| TASK PROMPT |
Count how many lines hold the string "this". Answer with that number and nothing more.

## START

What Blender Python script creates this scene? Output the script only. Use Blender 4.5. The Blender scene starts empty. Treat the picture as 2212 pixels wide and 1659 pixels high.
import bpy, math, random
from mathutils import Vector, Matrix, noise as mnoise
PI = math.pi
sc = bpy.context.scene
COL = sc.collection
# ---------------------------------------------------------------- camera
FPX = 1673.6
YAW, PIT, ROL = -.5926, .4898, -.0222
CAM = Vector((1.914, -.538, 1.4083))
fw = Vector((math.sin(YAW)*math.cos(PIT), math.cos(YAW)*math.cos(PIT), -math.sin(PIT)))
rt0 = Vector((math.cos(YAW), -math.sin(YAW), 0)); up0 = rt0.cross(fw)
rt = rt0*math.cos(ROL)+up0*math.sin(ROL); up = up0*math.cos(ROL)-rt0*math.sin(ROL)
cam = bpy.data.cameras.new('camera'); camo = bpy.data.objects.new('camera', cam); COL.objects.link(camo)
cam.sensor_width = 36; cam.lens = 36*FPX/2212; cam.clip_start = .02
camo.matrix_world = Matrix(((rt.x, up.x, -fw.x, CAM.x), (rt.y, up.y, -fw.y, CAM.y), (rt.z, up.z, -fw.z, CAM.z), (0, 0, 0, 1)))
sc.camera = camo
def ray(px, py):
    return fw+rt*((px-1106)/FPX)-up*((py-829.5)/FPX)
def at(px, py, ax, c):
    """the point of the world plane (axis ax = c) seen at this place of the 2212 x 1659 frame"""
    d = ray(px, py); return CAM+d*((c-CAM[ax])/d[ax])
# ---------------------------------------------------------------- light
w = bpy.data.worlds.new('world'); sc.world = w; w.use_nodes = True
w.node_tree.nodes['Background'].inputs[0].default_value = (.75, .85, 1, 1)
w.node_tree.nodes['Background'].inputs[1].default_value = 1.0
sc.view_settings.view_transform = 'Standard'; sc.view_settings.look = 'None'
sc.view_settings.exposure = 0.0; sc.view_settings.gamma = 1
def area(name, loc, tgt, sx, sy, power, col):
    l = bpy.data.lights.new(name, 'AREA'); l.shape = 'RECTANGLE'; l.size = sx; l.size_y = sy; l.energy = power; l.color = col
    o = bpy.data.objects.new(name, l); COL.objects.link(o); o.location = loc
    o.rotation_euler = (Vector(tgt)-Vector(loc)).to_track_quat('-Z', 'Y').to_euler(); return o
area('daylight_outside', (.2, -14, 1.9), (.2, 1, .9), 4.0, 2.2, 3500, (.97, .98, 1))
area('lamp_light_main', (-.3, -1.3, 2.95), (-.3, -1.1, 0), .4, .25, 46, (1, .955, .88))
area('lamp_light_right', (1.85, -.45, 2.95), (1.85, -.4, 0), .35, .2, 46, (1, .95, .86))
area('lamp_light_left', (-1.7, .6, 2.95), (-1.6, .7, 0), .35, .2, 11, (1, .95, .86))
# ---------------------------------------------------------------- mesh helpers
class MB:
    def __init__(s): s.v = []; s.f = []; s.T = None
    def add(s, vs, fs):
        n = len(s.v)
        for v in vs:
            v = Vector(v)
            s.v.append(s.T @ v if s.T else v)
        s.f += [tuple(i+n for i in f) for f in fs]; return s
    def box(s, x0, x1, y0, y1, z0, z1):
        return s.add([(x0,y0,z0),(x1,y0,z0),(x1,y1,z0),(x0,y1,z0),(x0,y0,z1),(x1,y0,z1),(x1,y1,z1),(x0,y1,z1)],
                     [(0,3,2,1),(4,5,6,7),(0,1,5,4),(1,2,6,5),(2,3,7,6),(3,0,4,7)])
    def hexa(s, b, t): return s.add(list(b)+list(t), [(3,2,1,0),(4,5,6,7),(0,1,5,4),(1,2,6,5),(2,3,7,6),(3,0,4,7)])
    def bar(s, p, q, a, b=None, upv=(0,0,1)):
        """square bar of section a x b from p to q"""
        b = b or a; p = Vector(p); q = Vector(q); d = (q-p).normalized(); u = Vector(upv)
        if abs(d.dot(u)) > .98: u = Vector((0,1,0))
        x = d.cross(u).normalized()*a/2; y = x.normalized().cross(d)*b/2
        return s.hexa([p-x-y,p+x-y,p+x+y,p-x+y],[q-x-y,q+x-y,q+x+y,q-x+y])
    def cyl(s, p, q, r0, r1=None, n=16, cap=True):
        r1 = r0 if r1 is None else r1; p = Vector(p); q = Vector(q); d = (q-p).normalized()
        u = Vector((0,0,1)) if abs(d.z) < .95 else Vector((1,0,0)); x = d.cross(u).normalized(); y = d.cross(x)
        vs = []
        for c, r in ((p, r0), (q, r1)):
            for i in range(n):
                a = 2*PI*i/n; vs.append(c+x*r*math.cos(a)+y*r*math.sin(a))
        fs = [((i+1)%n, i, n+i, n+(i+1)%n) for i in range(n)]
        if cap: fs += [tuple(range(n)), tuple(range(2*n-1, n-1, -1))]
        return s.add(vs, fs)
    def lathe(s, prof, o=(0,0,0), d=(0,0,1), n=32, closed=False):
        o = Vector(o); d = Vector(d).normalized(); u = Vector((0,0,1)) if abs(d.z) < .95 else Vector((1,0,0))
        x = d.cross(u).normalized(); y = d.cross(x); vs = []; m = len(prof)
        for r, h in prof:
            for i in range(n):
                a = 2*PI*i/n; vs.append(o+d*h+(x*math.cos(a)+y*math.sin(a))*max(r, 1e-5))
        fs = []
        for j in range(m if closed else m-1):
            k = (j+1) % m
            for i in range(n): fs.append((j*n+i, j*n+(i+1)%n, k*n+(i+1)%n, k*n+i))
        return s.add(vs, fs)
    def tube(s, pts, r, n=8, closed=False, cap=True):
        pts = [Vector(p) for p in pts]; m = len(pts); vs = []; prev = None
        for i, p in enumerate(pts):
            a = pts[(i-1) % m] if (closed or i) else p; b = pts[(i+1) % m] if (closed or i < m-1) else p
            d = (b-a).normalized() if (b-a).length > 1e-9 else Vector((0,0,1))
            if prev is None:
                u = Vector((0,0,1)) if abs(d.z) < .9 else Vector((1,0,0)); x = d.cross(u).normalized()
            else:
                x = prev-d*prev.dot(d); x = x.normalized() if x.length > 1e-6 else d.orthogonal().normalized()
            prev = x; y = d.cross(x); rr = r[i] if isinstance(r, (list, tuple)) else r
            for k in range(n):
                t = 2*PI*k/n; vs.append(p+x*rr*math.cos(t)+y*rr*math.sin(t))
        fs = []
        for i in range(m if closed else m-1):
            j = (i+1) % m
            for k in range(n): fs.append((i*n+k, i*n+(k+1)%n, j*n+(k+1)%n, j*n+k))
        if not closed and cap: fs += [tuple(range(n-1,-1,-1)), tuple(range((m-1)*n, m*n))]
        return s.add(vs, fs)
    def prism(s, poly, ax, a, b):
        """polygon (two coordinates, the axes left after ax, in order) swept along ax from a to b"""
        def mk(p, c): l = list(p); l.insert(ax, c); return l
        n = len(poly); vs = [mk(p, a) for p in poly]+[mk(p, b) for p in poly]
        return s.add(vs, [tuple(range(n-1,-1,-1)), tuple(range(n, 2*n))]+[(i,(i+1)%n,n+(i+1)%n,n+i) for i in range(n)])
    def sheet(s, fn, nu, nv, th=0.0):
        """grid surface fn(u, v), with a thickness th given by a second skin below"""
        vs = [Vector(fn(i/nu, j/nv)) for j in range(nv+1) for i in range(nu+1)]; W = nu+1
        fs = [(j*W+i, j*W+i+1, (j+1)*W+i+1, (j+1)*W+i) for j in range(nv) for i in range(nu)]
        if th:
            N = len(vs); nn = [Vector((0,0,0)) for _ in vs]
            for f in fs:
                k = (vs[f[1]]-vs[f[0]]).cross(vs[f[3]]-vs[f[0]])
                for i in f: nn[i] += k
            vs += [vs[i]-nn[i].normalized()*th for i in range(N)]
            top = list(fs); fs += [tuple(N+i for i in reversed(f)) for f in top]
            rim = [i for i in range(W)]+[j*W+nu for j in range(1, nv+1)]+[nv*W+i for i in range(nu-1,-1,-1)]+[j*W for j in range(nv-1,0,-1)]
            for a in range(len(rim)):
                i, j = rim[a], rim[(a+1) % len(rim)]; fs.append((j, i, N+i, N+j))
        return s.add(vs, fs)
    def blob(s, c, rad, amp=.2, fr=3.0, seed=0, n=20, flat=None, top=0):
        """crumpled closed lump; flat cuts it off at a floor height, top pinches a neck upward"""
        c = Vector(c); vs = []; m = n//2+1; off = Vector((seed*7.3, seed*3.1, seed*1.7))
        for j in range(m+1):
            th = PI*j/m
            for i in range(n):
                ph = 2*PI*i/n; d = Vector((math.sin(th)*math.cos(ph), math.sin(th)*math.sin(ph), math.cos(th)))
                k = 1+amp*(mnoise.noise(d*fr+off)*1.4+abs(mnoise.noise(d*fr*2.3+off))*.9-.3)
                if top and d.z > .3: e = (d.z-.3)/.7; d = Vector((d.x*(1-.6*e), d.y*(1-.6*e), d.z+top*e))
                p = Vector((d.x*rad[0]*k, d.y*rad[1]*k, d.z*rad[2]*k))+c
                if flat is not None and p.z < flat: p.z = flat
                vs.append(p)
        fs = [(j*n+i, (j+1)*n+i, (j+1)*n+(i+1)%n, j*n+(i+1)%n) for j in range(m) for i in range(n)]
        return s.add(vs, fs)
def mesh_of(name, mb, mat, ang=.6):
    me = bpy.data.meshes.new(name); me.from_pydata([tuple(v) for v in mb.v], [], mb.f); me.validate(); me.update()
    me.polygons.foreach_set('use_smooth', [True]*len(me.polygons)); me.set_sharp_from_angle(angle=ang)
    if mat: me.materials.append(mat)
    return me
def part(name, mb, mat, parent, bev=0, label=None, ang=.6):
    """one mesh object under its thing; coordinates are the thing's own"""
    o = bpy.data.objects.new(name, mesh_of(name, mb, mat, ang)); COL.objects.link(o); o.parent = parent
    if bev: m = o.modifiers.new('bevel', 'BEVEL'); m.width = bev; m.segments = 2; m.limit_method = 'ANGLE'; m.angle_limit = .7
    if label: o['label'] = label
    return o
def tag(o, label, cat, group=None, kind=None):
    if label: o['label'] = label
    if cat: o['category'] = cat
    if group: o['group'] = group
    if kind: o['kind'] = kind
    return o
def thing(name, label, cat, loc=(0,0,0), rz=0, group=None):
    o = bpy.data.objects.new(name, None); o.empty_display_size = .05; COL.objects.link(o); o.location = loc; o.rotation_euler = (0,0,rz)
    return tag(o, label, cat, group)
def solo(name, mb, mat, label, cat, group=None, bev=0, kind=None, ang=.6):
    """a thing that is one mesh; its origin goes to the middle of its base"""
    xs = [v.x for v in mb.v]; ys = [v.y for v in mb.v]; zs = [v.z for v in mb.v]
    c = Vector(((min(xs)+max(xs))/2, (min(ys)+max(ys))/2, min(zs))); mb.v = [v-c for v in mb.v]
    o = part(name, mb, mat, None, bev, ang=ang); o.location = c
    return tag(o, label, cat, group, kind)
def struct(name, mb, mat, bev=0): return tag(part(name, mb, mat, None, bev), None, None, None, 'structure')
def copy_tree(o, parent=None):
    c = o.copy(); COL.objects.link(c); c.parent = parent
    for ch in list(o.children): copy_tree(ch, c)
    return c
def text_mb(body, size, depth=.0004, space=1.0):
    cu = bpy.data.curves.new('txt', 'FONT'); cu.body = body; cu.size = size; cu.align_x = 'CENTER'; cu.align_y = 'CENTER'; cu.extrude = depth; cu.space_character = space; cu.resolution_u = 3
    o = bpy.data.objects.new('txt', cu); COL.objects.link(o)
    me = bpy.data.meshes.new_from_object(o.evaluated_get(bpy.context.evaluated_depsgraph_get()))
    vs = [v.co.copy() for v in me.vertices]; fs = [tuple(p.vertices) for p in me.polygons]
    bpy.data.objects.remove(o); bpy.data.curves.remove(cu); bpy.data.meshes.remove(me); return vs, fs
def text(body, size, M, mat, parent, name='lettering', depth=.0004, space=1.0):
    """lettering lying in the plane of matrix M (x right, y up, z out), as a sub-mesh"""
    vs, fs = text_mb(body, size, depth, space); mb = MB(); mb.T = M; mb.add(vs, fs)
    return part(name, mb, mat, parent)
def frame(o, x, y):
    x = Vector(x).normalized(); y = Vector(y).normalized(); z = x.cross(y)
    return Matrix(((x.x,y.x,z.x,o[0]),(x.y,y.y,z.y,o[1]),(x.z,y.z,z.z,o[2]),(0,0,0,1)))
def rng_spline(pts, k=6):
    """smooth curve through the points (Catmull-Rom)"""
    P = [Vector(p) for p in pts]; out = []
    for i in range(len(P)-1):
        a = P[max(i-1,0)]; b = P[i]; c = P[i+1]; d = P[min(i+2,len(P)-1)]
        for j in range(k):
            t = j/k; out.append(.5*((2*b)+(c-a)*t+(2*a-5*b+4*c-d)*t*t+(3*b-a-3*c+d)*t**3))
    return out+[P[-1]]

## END

| THE RESPONSE |
2